Present the data once more in exactly its original form.
----
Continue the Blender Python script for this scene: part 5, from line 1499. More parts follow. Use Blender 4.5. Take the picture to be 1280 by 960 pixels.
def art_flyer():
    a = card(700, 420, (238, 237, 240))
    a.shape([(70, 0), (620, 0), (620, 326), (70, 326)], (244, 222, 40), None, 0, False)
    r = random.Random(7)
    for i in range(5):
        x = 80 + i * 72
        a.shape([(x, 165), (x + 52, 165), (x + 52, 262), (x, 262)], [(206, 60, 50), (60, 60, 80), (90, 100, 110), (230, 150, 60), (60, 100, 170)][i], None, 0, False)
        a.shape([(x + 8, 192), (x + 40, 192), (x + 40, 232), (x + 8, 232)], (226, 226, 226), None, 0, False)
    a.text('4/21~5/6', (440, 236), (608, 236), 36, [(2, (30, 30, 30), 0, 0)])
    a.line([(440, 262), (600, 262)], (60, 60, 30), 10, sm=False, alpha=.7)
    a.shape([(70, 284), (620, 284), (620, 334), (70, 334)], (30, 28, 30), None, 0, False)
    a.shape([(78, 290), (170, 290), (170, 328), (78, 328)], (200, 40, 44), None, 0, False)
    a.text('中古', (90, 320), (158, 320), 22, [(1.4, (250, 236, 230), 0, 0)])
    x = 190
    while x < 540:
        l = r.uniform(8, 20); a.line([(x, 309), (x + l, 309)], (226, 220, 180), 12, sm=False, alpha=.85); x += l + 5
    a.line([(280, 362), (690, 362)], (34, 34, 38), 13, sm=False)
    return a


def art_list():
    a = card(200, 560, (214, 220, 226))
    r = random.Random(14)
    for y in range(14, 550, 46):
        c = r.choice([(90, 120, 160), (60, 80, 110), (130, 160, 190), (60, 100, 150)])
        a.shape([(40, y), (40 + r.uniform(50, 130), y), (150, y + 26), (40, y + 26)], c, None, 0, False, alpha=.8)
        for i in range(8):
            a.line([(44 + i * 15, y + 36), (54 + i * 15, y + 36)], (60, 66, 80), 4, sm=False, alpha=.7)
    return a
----
**Solution below:**
Continue the Blender Python script for this scene: part 5, from line 1499. More parts follow. Use Blender 4.5. Take the picture to be 1280 by 960 pixels.
def art_flyer():
    a = card(700, 420, (238, 237, 240))
    a.shape([(70, 0), (620, 0), (620, 326), (70, 326)], (244, 222, 40), None, 0, False)
    r = random.Random(7)
    for i in range(5):
        x = 80 + i * 72
        a.shape([(x, 165), (x + 52, 165), (x + 52, 262), (x, 262)], [(206, 60, 50), (60, 60, 80), (90, 100, 110), (230, 150, 60), (60, 100, 170)][i], None, 0, False)
        a.shape([(x + 8, 192), (x + 40, 192), (x + 40, 232), (x + 8, 232)], (226, 226, 226), None, 0, False)
    a.text('4/21~5/6', (440, 236), (608, 236), 36, [(2, (30, 30, 30), 0, 0)])
    a.line([(440, 262), (600, 262)], (60, 60, 30), 10, sm=False, alpha=.7)
    a.shape([(70, 284), (620, 284), (620, 334), (70, 334)], (30, 28, 30), None, 0, False)
    a.shape([(78, 290), (170, 290), (170, 328), (78, 328)], (200, 40, 44), None, 0, False)
    a.text('中古', (90, 320), (158, 320), 22, [(1.4, (250, 236, 230), 0, 0)])
    x = 190
    while x < 540:
        l = r.uniform(8, 20); a.line([(x, 309), (x + l, 309)], (226, 220, 180), 12, sm=False, alpha=.85); x += l + 5
    a.line([(280, 362), (690, 362)], (34, 34, 38), 13, sm=False)
    return a


def art_list():
    a = card(200, 560, (214, 220, 226))
    r = random.Random(14)
    for y in range(14, 550, 46):
        c = r.choice([(90, 120, 160), (60, 80, 110), (130, 160, 190), (60, 100, 150)])
        a.shape([(40, y), (40 + r.uniform(50, 130), y), (150, y + 26), (40, y + 26)], c, None, 0, False, alpha=.8)
        for i in range(8):
            a.line([(44 + i * 15, y + 36), (54 + i * 15, y + 36)], (60, 66, 80), 4, sm=False, alpha=.7)
    return a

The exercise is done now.